Communism beyond the Berlin Wall

My comment on the article Thirty years ago, I watched the Berlin Wall come down by Anne McElvoy in The Times.


The text is chaotic. It is raising questions and doubts rather than bringing answers. More noise than signal.

Egon Krenz’s son among friends? That’s interesting.

“Many of my friends hailed from families who were part of the nomenklatura, the bureaucratic establishment.”

In other words, you were surrounded by the young members of the Communist dictatorship’s inner circle.

“More overtly dissident friends lived in a niche society mixing with each other, passing Samizdat books around […]”

Would the author explain, please, whether and how did the group of “dissident friends” differ from the circle of dictatorship’s young members?

At the end of the article the author writes “Next week I will go back to Berlin and catch up with the old friends and the old stories. And as an honorary Ossi […]”

Catching up with Egon Krenz’s son and the like? What does the phrase “honorary Ossi” mean? Does it refer to both the guards of the Concentration Camp East Germany and the prisoners alike? The same word for both the perpetrators and the victims?

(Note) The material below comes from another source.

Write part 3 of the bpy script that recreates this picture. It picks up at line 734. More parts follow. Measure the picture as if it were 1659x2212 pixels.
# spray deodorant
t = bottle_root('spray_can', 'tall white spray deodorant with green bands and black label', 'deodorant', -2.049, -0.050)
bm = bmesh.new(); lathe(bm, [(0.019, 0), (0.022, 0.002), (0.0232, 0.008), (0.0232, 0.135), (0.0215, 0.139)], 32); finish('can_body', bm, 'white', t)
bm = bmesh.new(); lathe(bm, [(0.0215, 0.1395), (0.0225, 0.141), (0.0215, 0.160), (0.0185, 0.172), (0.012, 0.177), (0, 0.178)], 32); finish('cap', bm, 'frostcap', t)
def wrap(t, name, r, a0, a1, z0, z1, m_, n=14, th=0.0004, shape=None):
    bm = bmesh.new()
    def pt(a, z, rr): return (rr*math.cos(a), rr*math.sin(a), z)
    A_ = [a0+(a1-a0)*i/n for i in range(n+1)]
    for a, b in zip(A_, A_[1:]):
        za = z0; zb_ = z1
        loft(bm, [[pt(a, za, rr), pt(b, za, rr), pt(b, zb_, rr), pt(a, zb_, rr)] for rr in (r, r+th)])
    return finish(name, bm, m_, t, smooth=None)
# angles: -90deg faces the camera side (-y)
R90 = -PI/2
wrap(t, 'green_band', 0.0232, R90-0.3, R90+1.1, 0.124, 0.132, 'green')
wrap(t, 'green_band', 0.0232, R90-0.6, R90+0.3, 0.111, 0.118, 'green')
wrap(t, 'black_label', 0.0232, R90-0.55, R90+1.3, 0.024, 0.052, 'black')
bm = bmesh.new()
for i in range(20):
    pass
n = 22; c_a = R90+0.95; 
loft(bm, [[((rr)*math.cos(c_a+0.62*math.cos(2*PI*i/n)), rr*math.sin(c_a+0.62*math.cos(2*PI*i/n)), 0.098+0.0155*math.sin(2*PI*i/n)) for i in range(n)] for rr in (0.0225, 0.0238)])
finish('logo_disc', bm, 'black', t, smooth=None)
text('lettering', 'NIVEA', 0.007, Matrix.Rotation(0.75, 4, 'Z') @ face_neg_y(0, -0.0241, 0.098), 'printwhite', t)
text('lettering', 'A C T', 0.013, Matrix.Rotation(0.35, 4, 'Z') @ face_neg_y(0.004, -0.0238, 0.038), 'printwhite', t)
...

Note that Communists’ victims are eliminated from this narrative.

Now, let us do a little Gedankenexperiment. Imagine an analogous text about the Nazi regime. Replace names of the Communist officials with the Nazi ones. Substitute friendship with young people from the Communist inner circle for friendship with the young from the Nazi core. Eliminate victims of Nazism from the story about Nazism. How would you react to such article?

In sum, this narrative is not reliable.

In November 1989, I was a doctoral student at the University of Florida in the US. Having returned to Poland in 1995, I gradually learned that the Communist system of repression remained in place. I was refused participation in a Polish-American scientific conference in the field of my PhD studies. No explanation was given. I was constantly harassed and acutely discriminated in my university job. Later, when I openly demanded that my rights, declared theoretically in the constitution, be respected, I was expelled from the university. The year was 2015. I come from a family persecuted under Communism. My wife was also dismissed from her job for political reasons in 2015. Typical Communist methods were used against her as well.

There is much more to Communism than the Berlin Wall.